» EXERCISE: Write out the data again exactly, skipping every picture.

» PROVIDED MATERIAL:
## start
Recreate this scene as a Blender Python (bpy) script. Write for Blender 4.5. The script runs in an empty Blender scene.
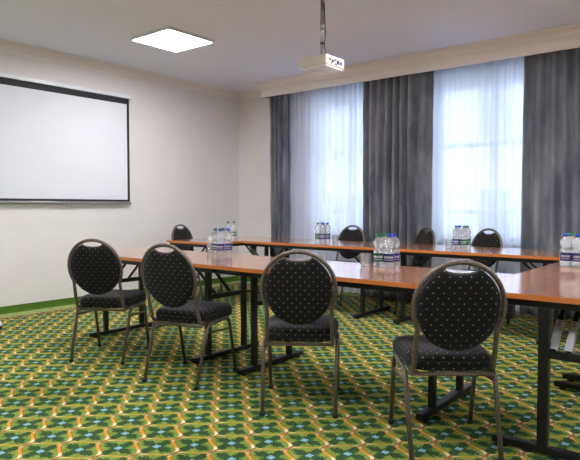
import bpy, bmesh, math, random
from mathutils import Vector, Matrix
random.seed(4)
PI = math.pi
SC = bpy.context.scene
COL = SC.collection

# ------------------------------------------------------------------ camera
H = 1.14
cam_d = bpy.data.cameras.new('camera')
cam = bpy.data.objects.new('camera', cam_d)
COL.objects.link(cam)
cam.location = (0, 0, H)
cam.rotation_euler = (math.radians(90 - 2.32), 0, math.radians(38.94))
cam_d.sensor_fit = 'HORIZONTAL'
cam_d.sensor_width = 36.0
cam_d.lens = 575.3 / 580 * 36.0
cam_d.clip_start = 0.05
cam_d.clip_end = 200
SC.camera = cam

# ------------------------------------------------------------------ world (overcast daylight outside)
SKY_STRENGTH = 7.2
PANEL_STRENGTH = 42.0
w = bpy.data.worlds.new('sky'); SC.world = w
w.use_nodes = True
bg = w.node_tree.nodes['Background']
bg.inputs['Color'].default_value = (0.66, 0.80, 1.0, 1)
bg.inputs['Strength'].default_value = SKY_STRENGTH

# ------------------------------------------------------------------ exposure
vs = SC.view_settings
vs.view_transform = 'Standard'; vs.look = 'None'; vs.gamma = 1.0
vs.use_curve_mapping = False
vs.exposure = 0.34

XW, YW, ZC = -6.20, 6.42, 2.87         # left wall, window wall, ceiling
XR, YB = 3.0, -2.6                     # walls behind the camera
YV = 6.10                              # front face of the curtain box
WINS = [(-5.02, -3.46), (-3.06, -1.60), (-.30, 1.70)]  # last window is unseen, added to bring more daylight into the room
WZ0, WZ1 = .74, 2.58
for (a, b) in WINS:                    # portals guide the sky light through every window, the added unseen one too
    L = bpy.data.lights.new('window_portal', 'AREA'); L.shape = 'RECTANGLE'
    L.size = b - a; L.size_y = WZ1 - WZ0
    L.cycles.is_portal = True
    o = bpy.data.objects.new('window_portal', L); COL.objects.link(o)
    o.location = ((a + b) / 2, YW + 0.30, (WZ0 + WZ1) / 2)
    o.rotation_euler = (math.radians(-90), 0, 0)

# ------------------------------------------------------------------ node expression helper
class E:
    nt = None
    def __init__(s, v): s.v = v
    @staticmethod
    def op(name, *a, clamp=False):
        n = E.nt.nodes.new('ShaderNodeMath'); n.operation = name; n.use_clamp = clamp
        for i, x in enumerate(a):
            x = x.v if isinstance(x, E) else x
            if isinstance(x, (int, float)): n.inputs[i].default_value = float(x)
            else: E.nt.links.new(x, n.inputs[i])
        return E(n.outputs[0])
    def __add__(s, o): return E.op('ADD', s, o)
    __radd__ = __add__
    def __sub__(s, o): return E.op('SUBTRACT', s, o)
    def __rsub__(s, o): return E.op('SUBTRACT', o, s)
    def __mul__(s, o): return E.op('MULTIPLY', s, o)
    __rmul__ = __mul__
    def __truediv__(s, o): return E.op('DIVIDE', s, o)
def eabs(a): return E.op('ABSOLUTE', a)
def esin(a): return E.op('SINE', a)
def efr(a): return E.op('FRACT', a)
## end
» EXERCISE ANSWER:
Recreate this scene as a Blender Python (bpy) script. Write for Blender 4.5. The script runs in an empty Blender scene.
import bpy, bmesh, math, random
from mathutils import Vector, Matrix
random.seed(4)
PI = math.pi
SC = bpy.context.scene
COL = SC.collection

# ------------------------------------------------------------------ camera
H = 1.14
cam_d = bpy.data.cameras.new('camera')
cam = bpy.data.objects.new('camera', cam_d)
COL.objects.link(cam)
cam.location = (0, 0, H)
cam.rotation_euler = (math.radians(90 - 2.32), 0, math.radians(38.94))
cam_d.sensor_fit = 'HORIZONTAL'
cam_d.sensor_width = 36.0
cam_d.lens = 575.3 / 580 * 36.0
cam_d.clip_start = 0.05
cam_d.clip_end = 200
SC.camera = cam

# ------------------------------------------------------------------ world (overcast daylight outside)
SKY_STRENGTH = 7.2
PANEL_STRENGTH = 42.0
w = bpy.data.worlds.new('sky'); SC.world = w
w.use_nodes = True
bg = w.node_tree.nodes['Background']
bg.inputs['Color'].default_value = (0.66, 0.80, 1.0, 1)
bg.inputs['Strength'].default_value = SKY_STRENGTH

# ------------------------------------------------------------------ exposure
vs = SC.view_settings
vs.view_transform = 'Standard'; vs.look = 'None'; vs.gamma = 1.0
vs.use_curve_mapping = False
vs.exposure = 0.34

XW, YW, ZC = -6.20, 6.42, 2.87         # left wall, window wall, ceiling
XR, YB = 3.0, -2.6                     # walls behind the camera
YV = 6.10                              # front face of the curtain box
WINS = [(-5.02, -3.46), (-3.06, -1.60), (-.30, 1.70)]  # last window is unseen, added to bring more daylight into the room
WZ0, WZ1 = .74, 2.58
for (a, b) in WINS:                    # portals guide the sky light through every window, the added unseen one too
    L = bpy.data.lights.new('window_portal', 'AREA'); L.shape = 'RECTANGLE'
    L.size = b - a; L.size_y = WZ1 - WZ0
    L.cycles.is_portal = True
    o = bpy.data.objects.new('window_portal', L); COL.objects.link(o)
    o.location = ((a + b) / 2, YW + 0.30, (WZ0 + WZ1) / 2)
    o.rotation_euler = (math.radians(-90), 0, 0)

# ------------------------------------------------------------------ node expression helper
class E:
    nt = None
    def __init__(s, v): s.v = v
    @staticmethod
    def op(name, *a, clamp=False):
        n = E.nt.nodes.new('ShaderNodeMath'); n.operation = name; n.use_clamp = clamp
        for i, x in enumerate(a):
            x = x.v if isinstance(x, E) else x
            if isinstance(x, (int, float)): n.inputs[i].default_value = float(x)
            else: E.nt.links.new(x, n.inputs[i])
        return E(n.outputs[0])
    def __add__(s, o): return E.op('ADD', s, o)
    __radd__ = __add__
    def __sub__(s, o): return E.op('SUBTRACT', s, o)
    def __rsub__(s, o): return E.op('SUBTRACT', o, s)
    def __mul__(s, o): return E.op('MULTIPLY', s, o)
    __rmul__ = __mul__
    def __truediv__(s, o): return E.op('DIVIDE', s, o)
def eabs(a): return E.op('ABSOLUTE', a)
def esin(a): return E.op('SINE', a)
def efr(a): return E.op('FRACT', a)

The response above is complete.